— start Recorded data —

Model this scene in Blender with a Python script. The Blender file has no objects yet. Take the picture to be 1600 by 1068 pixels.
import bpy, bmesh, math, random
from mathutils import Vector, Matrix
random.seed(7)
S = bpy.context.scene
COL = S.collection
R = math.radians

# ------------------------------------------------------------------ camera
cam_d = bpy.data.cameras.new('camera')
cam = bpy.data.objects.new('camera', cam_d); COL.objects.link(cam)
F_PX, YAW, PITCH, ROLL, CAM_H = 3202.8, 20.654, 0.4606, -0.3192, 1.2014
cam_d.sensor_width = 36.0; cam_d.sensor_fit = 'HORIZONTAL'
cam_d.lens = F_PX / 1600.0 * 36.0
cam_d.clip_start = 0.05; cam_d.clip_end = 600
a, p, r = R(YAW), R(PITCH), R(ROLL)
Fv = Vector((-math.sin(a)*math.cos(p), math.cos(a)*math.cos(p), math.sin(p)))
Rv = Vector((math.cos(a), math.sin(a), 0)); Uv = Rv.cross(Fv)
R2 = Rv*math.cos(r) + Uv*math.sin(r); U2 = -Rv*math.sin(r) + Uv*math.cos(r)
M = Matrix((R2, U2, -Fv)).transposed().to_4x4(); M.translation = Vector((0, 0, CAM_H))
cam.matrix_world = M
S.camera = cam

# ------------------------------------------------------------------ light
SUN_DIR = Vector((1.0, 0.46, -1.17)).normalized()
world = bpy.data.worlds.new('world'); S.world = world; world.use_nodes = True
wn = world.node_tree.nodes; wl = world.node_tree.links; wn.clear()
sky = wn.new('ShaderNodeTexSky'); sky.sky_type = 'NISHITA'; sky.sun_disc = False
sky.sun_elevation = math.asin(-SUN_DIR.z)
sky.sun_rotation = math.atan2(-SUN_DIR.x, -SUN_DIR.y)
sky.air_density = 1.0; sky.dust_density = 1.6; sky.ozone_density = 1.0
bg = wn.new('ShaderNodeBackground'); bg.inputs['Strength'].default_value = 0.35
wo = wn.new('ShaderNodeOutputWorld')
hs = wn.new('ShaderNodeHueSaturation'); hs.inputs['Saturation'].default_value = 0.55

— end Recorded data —

What to produce: Every line above should be retyped exactly as given.

Worked answer:
Model this scene in Blender with a Python script. The Blender file has no objects yet. Take the picture to be 1600 by 1068 pixels.
import bpy, bmesh, math, random
from mathutils import Vector, Matrix
random.seed(7)
S = bpy.context.scene
COL = S.collection
R = math.radians

# ------------------------------------------------------------------ camera
cam_d = bpy.data.cameras.new('camera')
cam = bpy.data.objects.new('camera', cam_d); COL.objects.link(cam)
F_PX, YAW, PITCH, ROLL, CAM_H = 3202.8, 20.654, 0.4606, -0.3192, 1.2014
cam_d.sensor_width = 36.0; cam_d.sensor_fit = 'HORIZONTAL'
cam_d.lens = F_PX / 1600.0 * 36.0
cam_d.clip_start = 0.05; cam_d.clip_end = 600
a, p, r = R(YAW), R(PITCH), R(ROLL)
Fv = Vector((-math.sin(a)*math.cos(p), math.cos(a)*math.cos(p), math.sin(p)))
Rv = Vector((math.cos(a), math.sin(a), 0)); Uv = Rv.cross(Fv)
R2 = Rv*math.cos(r) + Uv*math.sin(r); U2 = -Rv*math.sin(r) + Uv*math.cos(r)
M = Matrix((R2, U2, -Fv)).transposed().to_4x4(); M.translation = Vector((0, 0, CAM_H))
cam.matrix_world = M
S.camera = cam

# ------------------------------------------------------------------ light
SUN_DIR = Vector((1.0, 0.46, -1.17)).normalized()
world = bpy.data.worlds.new('world'); S.world = world; world.use_nodes = True
wn = world.node_tree.nodes; wl = world.node_tree.links; wn.clear()
sky = wn.new('ShaderNodeTexSky'); sky.sky_type = 'NISHITA'; sky.sun_disc = False
sky.sun_elevation = math.asin(-SUN_DIR.z)
sky.sun_rotation = math.atan2(-SUN_DIR.x, -SUN_DIR.y)
sky.air_density = 1.0; sky.dust_density = 1.6; sky.ozone_density = 1.0
bg = wn.new('ShaderNodeBackground'); bg.inputs['Strength'].default_value = 0.35
wo = wn.new('ShaderNodeOutputWorld')
hs = wn.new('ShaderNodeHueSaturation'); hs.inputs['Saturation'].default_value = 0.55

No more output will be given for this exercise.